<<<<
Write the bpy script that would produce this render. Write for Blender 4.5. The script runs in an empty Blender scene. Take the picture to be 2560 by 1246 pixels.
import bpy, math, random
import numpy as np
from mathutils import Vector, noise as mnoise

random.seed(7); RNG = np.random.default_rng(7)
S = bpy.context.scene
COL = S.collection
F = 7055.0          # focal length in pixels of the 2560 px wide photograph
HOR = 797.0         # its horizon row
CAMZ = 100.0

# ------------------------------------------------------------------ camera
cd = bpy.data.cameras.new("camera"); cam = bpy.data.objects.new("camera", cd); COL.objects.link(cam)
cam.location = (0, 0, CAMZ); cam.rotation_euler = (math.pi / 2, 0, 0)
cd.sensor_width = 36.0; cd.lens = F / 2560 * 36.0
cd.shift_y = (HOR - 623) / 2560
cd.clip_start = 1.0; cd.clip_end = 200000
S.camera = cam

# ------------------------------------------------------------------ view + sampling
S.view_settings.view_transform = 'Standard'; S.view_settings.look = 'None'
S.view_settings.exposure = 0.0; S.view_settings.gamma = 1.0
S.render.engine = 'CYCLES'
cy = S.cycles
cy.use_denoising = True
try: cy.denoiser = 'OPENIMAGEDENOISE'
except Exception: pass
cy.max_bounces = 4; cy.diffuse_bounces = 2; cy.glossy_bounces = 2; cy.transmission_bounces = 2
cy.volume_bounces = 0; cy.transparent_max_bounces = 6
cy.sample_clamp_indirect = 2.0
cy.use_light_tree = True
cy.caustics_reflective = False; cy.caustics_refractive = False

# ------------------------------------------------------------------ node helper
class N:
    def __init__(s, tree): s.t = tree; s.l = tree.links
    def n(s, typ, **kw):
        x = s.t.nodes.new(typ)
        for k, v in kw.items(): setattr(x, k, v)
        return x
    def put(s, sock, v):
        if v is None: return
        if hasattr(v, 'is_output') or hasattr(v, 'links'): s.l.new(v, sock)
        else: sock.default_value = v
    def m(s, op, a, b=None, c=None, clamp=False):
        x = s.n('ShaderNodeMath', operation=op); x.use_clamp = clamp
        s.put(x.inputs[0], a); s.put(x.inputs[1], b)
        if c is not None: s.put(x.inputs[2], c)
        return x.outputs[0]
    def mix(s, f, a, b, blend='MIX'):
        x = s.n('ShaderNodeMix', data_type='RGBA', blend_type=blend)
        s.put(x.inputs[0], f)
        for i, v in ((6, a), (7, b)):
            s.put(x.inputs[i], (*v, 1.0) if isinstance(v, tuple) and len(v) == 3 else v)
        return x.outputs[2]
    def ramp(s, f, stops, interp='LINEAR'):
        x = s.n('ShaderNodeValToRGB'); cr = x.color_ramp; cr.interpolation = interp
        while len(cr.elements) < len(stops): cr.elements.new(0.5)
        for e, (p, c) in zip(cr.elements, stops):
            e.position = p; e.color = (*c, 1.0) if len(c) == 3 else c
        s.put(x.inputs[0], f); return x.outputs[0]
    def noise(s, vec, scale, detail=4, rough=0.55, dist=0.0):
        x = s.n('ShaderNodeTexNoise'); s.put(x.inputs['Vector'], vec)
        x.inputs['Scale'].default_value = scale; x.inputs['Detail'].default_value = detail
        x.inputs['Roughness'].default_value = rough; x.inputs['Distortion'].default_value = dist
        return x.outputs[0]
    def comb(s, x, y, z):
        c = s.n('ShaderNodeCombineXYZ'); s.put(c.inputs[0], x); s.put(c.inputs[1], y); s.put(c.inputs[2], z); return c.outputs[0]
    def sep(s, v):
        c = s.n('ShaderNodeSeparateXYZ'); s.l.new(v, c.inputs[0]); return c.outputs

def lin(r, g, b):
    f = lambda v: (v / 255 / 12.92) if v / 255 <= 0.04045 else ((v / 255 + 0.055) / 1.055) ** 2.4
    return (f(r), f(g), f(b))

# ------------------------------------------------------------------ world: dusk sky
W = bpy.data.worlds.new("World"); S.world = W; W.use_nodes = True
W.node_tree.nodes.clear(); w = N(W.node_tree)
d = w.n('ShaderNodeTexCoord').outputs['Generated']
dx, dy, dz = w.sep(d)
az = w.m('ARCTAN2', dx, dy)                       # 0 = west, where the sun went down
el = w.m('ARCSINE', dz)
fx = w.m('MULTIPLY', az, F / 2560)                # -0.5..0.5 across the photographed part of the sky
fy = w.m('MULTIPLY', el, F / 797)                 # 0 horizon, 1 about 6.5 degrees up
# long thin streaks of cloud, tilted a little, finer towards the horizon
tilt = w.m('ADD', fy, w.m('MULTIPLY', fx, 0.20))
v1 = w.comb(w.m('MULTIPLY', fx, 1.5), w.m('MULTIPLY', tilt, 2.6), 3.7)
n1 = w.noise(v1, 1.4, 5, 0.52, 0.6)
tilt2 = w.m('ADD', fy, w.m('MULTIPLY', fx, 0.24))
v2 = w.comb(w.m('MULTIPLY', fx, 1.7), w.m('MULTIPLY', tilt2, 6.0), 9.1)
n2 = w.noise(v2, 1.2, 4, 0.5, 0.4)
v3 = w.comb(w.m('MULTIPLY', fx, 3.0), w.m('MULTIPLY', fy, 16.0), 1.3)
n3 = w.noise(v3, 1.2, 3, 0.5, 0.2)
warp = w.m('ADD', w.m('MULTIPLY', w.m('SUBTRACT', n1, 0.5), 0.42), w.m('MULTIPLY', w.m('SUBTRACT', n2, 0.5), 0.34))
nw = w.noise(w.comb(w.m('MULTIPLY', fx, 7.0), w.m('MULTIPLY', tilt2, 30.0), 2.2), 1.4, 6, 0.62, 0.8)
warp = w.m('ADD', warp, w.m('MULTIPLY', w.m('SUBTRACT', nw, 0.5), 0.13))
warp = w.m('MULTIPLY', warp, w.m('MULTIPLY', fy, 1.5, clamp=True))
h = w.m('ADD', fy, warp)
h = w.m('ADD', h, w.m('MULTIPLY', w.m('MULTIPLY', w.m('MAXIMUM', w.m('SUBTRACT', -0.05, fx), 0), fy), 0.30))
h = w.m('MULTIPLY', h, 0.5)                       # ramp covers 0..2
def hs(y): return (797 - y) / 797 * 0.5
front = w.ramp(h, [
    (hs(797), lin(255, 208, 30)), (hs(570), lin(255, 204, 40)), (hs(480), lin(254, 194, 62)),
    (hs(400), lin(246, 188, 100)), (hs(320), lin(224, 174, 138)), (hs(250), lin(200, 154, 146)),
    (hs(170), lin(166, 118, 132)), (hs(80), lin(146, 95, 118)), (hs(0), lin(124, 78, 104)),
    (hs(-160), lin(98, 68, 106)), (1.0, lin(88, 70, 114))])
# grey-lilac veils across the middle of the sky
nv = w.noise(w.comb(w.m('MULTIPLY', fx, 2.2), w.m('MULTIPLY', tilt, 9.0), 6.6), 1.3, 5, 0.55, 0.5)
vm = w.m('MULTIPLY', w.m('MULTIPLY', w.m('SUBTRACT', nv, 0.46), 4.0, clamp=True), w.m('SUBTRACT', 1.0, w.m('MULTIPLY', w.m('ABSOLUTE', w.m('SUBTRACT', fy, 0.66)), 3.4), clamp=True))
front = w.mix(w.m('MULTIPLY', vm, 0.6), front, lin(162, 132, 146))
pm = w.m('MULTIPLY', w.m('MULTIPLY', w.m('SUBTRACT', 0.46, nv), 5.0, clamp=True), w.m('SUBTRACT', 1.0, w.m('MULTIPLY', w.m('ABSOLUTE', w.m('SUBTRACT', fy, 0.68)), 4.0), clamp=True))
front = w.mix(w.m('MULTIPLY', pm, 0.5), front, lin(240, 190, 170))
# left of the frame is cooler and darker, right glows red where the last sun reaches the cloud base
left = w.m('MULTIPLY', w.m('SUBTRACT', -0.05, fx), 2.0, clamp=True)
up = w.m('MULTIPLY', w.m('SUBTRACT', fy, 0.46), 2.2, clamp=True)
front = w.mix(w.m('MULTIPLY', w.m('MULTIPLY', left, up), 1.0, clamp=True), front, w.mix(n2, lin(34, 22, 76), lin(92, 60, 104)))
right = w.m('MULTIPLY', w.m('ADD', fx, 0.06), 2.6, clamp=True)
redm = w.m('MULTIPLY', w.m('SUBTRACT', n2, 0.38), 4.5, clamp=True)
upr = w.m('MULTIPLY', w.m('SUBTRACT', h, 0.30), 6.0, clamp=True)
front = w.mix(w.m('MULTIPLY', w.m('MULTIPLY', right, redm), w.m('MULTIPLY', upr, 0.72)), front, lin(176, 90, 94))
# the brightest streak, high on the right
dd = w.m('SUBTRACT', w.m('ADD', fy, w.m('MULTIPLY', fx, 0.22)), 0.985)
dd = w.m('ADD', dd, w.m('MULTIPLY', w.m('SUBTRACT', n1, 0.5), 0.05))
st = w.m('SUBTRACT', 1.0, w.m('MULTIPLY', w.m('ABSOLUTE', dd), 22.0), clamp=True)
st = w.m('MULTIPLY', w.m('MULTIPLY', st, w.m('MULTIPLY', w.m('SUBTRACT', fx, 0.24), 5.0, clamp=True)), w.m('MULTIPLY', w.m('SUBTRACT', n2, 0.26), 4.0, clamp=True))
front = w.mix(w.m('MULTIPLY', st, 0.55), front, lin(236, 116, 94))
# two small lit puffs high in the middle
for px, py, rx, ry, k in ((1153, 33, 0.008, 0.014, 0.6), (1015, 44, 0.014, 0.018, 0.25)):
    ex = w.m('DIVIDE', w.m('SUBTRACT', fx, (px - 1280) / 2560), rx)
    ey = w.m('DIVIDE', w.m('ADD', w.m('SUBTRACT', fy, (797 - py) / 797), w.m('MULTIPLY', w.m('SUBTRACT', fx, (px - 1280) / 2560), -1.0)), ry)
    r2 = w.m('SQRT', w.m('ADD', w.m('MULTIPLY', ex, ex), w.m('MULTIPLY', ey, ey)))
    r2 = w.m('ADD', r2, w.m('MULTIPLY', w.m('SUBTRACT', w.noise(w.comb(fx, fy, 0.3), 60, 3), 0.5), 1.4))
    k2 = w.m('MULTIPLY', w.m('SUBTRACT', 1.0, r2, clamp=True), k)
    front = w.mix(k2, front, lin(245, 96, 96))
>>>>
**Stated problem**
Each line holding "pixels" must be found and copied.

**Task solution**
Write the bpy script that would produce this render. Write for Blender 4.5. The script runs in an empty Blender scene. Take the picture to be 2560 by 1246 pixels.
F = 7055.0          # focal length in pixels of the 2560 px wide photograph